We are now ready to load data. add_items.py to add items add_properties.py for properties. The first thing we are going to do is add some properties. These are very Linked Jazz specific things, but we can use them as examples. The file add_properties.csv is a CSV of things we want to add. We can run the script

python add_properties.py add_properties.csv

Should see results like:

Logging in to semlab:semlab as Admin
P2 instance of
P3 project
P4 wikidata ID
P5 dbpedia ID
P6 LJ Slug ID
P7 LJ square image

So if we go to our localhost page http://localhost:8181/wiki/Property:P6

We can see we added that property, in this case a unique legacy identifier we use in the Linked Jazz project.

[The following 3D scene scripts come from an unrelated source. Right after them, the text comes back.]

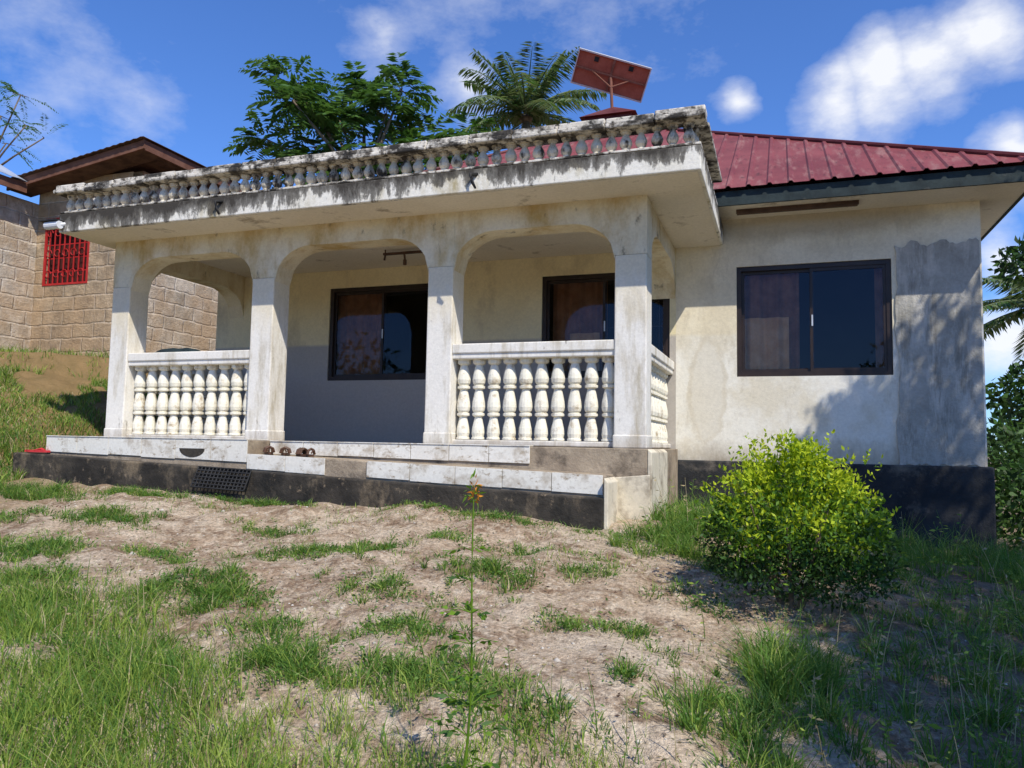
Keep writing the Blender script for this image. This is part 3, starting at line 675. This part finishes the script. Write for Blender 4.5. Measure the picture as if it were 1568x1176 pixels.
# scruffy stems
mb=MB(); lp=[];ld=[];ll=[];lw=[];lm=[]
def stemweed(x,y,h,dry,leafn,lsz):
    z=float(HH(x,y)); a=random.random()*6.28; ln=random.uniform(.05,.35)*h
    pts=[Vector((x+math.cos(a)*ln*t**1.7,y+math.sin(a)*ln*t**1.7,z+h*t)) for t in np.linspace(0,1,6)]
    mb.tube(pts,[.0028-.0018*t for t in np.linspace(0,1,6)],4,mi=1 if dry else 0)
    for k in range(leafn):
        t=random.uniform(.1,1); i=min(4,int(t*5)); q=pts[i].lerp(pts[i+1],t*5-i); b=random.random()*6.28
        lp.append(tuple(q)); ld.append((math.cos(b)*.9,math.sin(b)*.9,random.uniform(-.2,.6))); ll.append(lsz*random.uniform(.6,1.3)); lw.append(lsz*random.uniform(.25,.45)); lm.append(2 if dry else random.choice((0,0,1)))
for i in range(190):
    x,y=random.choice([(.9,4.2),(1.4,5.2),(.6,3.1),(.3,3.9),(1.9,6.0)]); stemweed(x+random.gauss(0,.4),y+random.gauss(0,.4),random.uniform(.14,.42),random.random()<.35,random.randint(4,14),random.uniform(.02,.045))
for i in range(140):
    x=random.uniform(-4.2,.6); y=random.uniform(2.2,3.5); stemweed(x,y,random.uniform(.08,.26),random.random()<.4,random.randint(2,9),random.uniform(.012,.03))
for i in range(80):
    stemweed(random.uniform(-1.0,2.2),random.uniform(6.3,8.4) if random.random()<.6 else random.uniform(5.6,6.5),random.uniform(.15,.5),random.random()<.2,random.randint(6,14),random.uniform(.03,.05))
for i in range(60):
    stemweed(random.uniform(-9.5,-7.9),random.uniform(5,7),random.uniform(.1,.3),random.random()<.3,random.randint(4,9),random.uniform(.03,.05))
e=empty('wild_weeds'); mb.build('stems',[G_a,G_c],e)
v,f=leaves(np.array(lp),norm(np.array(ld)),np.array(ll),np.array(lw)); mesh_np('leaves',v,f,[G_a,G_b,L_dry],lm,e)
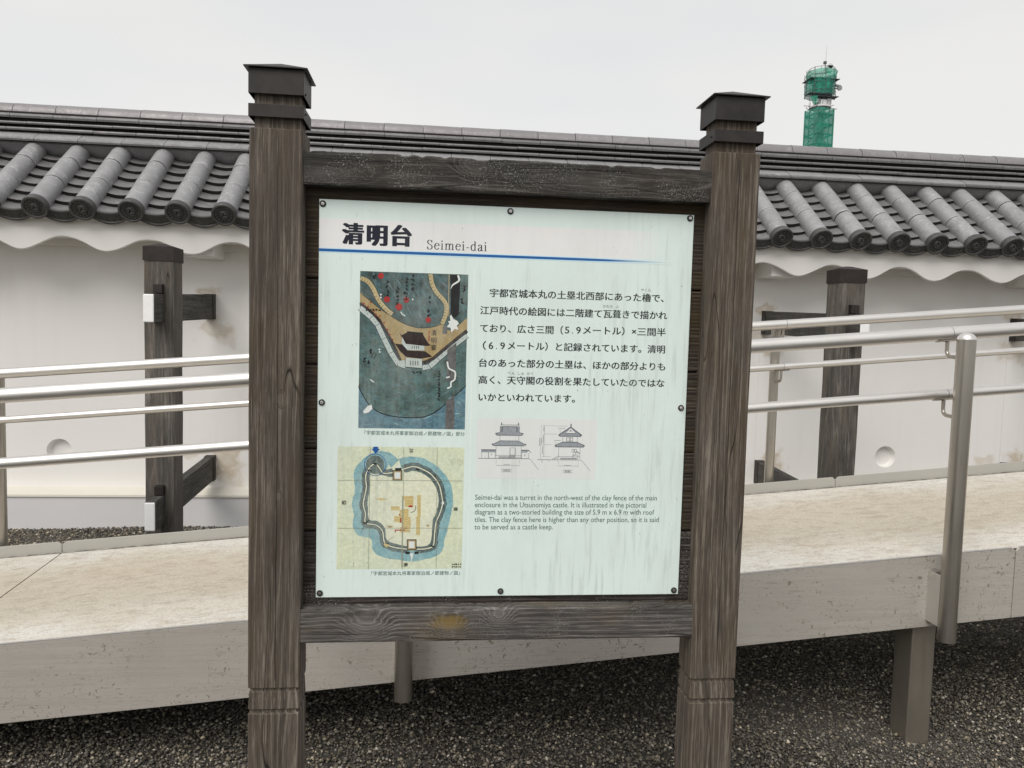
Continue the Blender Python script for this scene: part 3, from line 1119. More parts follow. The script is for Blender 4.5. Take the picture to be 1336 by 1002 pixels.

Now that we have some properties we can add in core items, these are some basic entities, you could say Classes, that our data is going to be based on, that are found in add_core_items.csv

agent                     Core class for things
person Class for people specifically
oral history transcript Class for for transcripts
project What Semlab project does this belong to?
Linked Jazz A specific Semlab project

So now we could add some data, like a individual and say:

  • This is a person
  • They are part of the Linked Jazz research project
  • Here is some identifiers and image for them

So let’s add the core items

python add_items.py add_core_items.csv

Once these scripts run it will add a new file in the directory telling you what Property ID or Item IDs were created. It will also create and error file if something went wrong creating one of them.

And once that is done we can add some individuals. It is worth taking a look at how this sheet is structured. We can use the info returned to now define what statements should be built for each item:

The header row tells the script what property to use and what datatype it is. For example Col E is saying Assign a P2 statement (instance of) to Q3 (person) and Col F is Assing P3 (project) to Q6 (Linked Jazz)

Label and Description will go into the item label and description if populated.

python add_items.py add_jazz_people.csv
It’s happening

The script will then populate the items. When it’s done we can then look at one of the individuals:

Display of the populated Item page

We can use this workflow to model and import more research data.

If you want to start over you can simply stop the Docker images running and remove the containers and data volumes:

docker rm $(docker ps -aqf name=wikibase)
docker volume rm wikibasedocker_mediawiki-images-data wikibasedocker_mediawiki-mysql-data wikibasedocker_query-service-data

This will erase the data, you can then do docker-compose up again and have clean slate. You can also dump and restore the data at will as described here.

What’s Next?

This is the most basic setup and data added to a Wikibase instance. We will be trying this approach out over the coming months to see if it is a viable platform to power our research. I’m particularly interested in:

  • Adding detailed data provenience information via References
  • Creating more complex modeling
  • Maintaining mappings from Wikibase properties to more conventional LOD predicates (“instance of” == “rdf:type” for example)
  • Using Wikibase to power our other tools like our custom dereferencing endpoints
  • Maintaining mappings to Wikidata and harvesting data
  • Scale and speed, does our server perform as needed, how long does it take to modify X number of items, etc.